Chandan’s analysis estimates that multifamily rental households rose between 1.6% and 1.8% from 2022 to 2024. Assuming the same pace continued, the total is expected to have hit 22.4 million in 2025, an all-time high reflecting an increase of about 372,944 new rental households. Despite slower population growth, including reduced immigration and lower birth rates, the share of Americans renting rather than owning has surged. Official government confirmation of the figures isn’t expected until early 2027.

The expansion marks a dramatic shift from 2020, when multifamily households had dipped to 19.4 million. The gain of roughly three million units over five years—a 15.4% rise compared with just 5.3% growth in total U.S. households—is the largest five-year increase in more than two decades.

A mix of economic and demographic forces has reinforced demand for multifamily housing.

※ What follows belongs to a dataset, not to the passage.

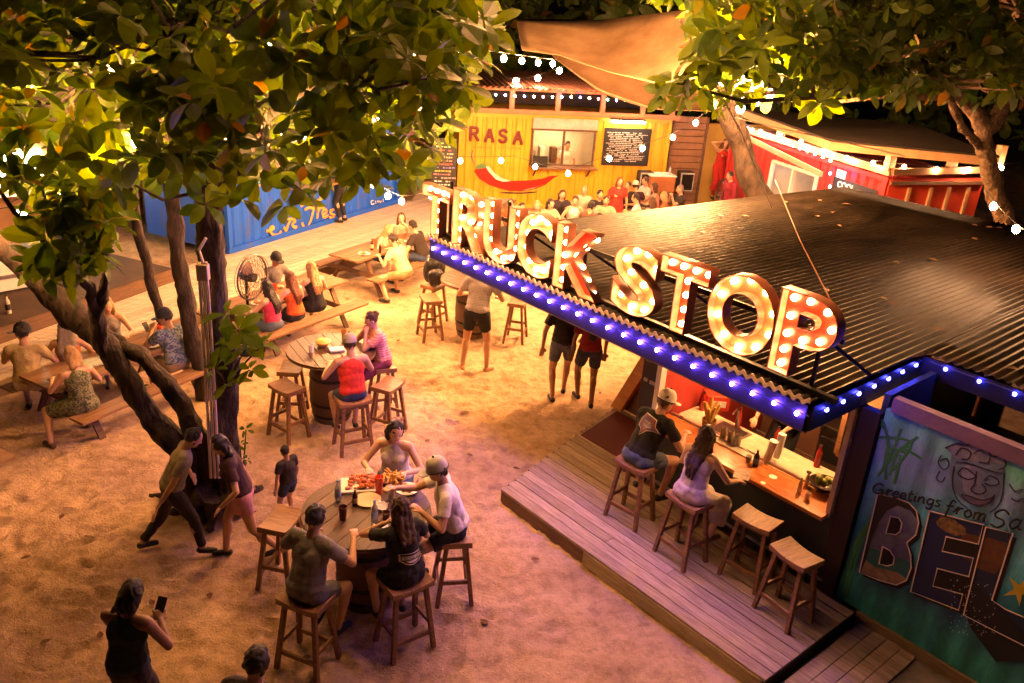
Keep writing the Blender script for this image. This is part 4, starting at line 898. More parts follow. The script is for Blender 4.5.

One major driver, according to Chandan and Arbor, is the “limited pathways to affordable homeownership.” Rising mortgage rates and home prices have made buying unattainable for many: between the second quarters of 2020 and 2025, the national median sales price jumped from $317,100 to $410,800, a 29.5% increase, according to Federal Reserve data.

Estimates from the Federal Reserve Bank of Atlanta show that housing costs now consume about 43% of median income—far above the traditional 30% affordability threshold. That assumes a median household income of $85,000, a median home price of $405,300 and an interest rate of 6.3%, which together translates to a median monthly payment of roughly $3,059, including principal, interest, taxes, insurance and PMI.

Employer expectations for a return to in-office work have further reinforced rental demand in urban areas, where proximity to jobs and transit remains a priority. Meanwhile, the multifamily supply boom has helped sustain the surge in renters. According to Chandan, 591,400 new multifamily units were completed in 2024—the highest total since 1974—followed by another 328,500 units in 2025. That brings the annualized rate of multifamily completions to about 492,750 units.

Although construction has not been uniform across markets, increased inventory in several major metros has widened vacancy rates and slowed rent growth, offering some financial relief to tenants. CBRE reported in September 2025 that roughly 1.8 million U.S. households are effectively being pushed into lifelong renting.

“With strong structural demand intact and the supply pipeline reverting toward historical norms, 2026 should bring stabilization in both multifamily household growth and rent performance,” Chandan and Arbor noted.